### INFORMATION SHOWN
--------
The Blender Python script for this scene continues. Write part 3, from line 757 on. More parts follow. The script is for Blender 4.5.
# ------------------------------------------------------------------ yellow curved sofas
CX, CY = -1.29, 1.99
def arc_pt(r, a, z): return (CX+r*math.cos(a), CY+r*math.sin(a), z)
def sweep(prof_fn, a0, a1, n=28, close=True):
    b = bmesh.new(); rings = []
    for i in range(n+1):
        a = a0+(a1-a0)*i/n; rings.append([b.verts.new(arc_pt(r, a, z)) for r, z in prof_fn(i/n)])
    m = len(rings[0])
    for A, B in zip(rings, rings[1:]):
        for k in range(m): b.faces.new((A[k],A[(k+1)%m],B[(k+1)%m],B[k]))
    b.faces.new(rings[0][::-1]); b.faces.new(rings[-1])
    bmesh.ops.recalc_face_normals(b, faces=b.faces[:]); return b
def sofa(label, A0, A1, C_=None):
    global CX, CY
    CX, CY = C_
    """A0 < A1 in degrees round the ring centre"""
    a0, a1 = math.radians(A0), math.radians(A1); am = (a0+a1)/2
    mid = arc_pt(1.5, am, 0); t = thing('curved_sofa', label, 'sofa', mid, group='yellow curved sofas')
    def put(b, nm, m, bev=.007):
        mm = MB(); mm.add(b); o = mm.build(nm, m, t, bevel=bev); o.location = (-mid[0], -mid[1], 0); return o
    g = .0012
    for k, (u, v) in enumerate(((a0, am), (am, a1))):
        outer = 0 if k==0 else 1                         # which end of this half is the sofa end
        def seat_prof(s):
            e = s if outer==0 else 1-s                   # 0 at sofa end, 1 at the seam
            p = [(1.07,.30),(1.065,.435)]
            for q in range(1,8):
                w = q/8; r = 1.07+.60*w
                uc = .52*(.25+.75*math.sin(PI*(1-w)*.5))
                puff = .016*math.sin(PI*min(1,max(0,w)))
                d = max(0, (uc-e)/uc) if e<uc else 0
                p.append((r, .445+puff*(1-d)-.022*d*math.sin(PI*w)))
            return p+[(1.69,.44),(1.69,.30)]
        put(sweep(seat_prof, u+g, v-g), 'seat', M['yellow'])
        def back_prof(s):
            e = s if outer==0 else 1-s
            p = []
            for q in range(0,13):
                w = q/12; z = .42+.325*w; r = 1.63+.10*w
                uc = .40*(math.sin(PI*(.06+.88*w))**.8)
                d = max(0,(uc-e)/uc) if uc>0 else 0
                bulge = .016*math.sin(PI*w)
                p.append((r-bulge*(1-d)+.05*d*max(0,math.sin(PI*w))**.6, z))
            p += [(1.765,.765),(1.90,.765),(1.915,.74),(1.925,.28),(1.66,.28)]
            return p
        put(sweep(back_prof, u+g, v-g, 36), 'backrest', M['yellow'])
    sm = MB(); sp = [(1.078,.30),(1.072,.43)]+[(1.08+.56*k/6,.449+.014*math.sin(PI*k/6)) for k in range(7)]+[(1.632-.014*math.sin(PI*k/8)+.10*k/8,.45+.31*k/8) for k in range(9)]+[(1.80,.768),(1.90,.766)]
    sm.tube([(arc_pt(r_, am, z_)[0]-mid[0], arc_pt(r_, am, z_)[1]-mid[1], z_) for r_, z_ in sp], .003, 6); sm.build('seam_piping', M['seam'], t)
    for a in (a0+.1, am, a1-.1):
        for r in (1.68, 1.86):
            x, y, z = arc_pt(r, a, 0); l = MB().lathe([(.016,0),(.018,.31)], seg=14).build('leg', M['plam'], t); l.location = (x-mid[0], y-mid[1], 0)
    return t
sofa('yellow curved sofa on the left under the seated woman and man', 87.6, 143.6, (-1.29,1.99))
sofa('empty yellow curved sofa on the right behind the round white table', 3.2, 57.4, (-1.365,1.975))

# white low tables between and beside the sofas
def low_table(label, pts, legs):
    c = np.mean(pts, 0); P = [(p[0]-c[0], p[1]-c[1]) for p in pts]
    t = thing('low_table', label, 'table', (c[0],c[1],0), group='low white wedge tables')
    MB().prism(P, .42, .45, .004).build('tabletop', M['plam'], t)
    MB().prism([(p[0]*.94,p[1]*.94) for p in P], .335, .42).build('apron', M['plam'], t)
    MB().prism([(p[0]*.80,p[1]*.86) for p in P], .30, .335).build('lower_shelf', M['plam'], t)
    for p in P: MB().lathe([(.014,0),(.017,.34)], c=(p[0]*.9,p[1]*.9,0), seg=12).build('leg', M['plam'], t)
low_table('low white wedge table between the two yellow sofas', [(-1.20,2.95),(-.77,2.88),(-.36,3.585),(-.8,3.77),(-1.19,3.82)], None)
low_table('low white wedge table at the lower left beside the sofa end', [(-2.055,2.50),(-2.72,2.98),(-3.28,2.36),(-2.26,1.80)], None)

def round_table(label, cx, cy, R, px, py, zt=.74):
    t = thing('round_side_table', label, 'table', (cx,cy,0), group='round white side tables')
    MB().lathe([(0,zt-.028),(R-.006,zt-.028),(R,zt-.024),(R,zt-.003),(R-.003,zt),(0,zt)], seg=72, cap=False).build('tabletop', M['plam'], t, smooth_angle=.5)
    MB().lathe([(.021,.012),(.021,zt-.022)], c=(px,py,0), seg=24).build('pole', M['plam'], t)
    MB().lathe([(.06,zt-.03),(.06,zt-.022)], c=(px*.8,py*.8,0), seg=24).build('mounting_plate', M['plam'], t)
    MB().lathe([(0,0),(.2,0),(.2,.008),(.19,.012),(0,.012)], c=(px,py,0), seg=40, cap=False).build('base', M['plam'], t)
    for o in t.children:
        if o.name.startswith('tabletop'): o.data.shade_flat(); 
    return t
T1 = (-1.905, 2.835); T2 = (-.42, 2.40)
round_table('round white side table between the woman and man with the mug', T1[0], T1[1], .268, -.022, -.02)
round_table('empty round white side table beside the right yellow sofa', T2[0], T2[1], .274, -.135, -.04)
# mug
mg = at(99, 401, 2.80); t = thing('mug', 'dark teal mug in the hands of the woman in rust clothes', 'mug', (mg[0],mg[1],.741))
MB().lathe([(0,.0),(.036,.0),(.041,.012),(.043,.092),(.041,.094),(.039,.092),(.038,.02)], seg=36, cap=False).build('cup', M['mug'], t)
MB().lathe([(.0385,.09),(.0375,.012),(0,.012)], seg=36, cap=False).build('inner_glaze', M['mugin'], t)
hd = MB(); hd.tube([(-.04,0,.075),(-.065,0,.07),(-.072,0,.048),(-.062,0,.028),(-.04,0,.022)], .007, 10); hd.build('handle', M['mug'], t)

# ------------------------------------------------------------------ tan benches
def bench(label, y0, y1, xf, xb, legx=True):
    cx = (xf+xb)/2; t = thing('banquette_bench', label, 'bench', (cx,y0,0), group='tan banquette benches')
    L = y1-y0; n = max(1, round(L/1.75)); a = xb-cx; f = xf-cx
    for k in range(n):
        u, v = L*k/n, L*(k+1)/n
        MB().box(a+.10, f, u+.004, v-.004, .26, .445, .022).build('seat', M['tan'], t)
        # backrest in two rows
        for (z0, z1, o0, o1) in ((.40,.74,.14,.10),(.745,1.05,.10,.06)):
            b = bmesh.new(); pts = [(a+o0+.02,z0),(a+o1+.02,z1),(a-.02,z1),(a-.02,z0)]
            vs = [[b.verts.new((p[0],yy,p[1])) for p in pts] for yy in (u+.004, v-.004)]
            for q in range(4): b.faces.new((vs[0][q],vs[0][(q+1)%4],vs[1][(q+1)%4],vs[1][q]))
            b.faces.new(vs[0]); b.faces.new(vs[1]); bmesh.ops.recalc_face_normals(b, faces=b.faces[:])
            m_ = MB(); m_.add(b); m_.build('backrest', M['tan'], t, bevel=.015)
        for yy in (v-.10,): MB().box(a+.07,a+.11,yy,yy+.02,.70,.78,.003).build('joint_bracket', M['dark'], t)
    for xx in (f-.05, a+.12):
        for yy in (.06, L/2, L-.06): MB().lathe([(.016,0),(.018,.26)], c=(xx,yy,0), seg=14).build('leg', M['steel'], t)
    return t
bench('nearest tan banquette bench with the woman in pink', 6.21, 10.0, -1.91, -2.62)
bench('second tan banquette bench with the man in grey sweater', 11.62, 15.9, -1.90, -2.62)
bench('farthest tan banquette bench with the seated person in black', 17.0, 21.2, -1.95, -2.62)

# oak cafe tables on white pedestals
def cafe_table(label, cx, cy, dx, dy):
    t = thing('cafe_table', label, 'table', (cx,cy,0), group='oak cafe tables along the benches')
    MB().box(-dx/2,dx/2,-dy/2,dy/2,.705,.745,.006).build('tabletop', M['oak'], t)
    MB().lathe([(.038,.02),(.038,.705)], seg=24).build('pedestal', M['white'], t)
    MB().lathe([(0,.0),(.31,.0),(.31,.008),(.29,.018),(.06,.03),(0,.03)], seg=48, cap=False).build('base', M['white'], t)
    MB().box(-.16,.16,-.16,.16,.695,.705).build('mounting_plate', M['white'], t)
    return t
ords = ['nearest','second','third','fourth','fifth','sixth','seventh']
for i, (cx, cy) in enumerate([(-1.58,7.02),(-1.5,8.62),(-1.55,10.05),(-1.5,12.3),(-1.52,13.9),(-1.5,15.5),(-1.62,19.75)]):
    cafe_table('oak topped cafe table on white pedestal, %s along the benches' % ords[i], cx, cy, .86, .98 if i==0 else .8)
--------
### PROBLEM
Pull out and copy each line containing the string "this".

### OUTPUT OF THE TASK
The Blender Python script for this scene continues. Write part 3, from line 757 on. More parts follow. The script is for Blender 4.5.
        outer = 0 if k==0 else 1                         # which end of this half is the sofa end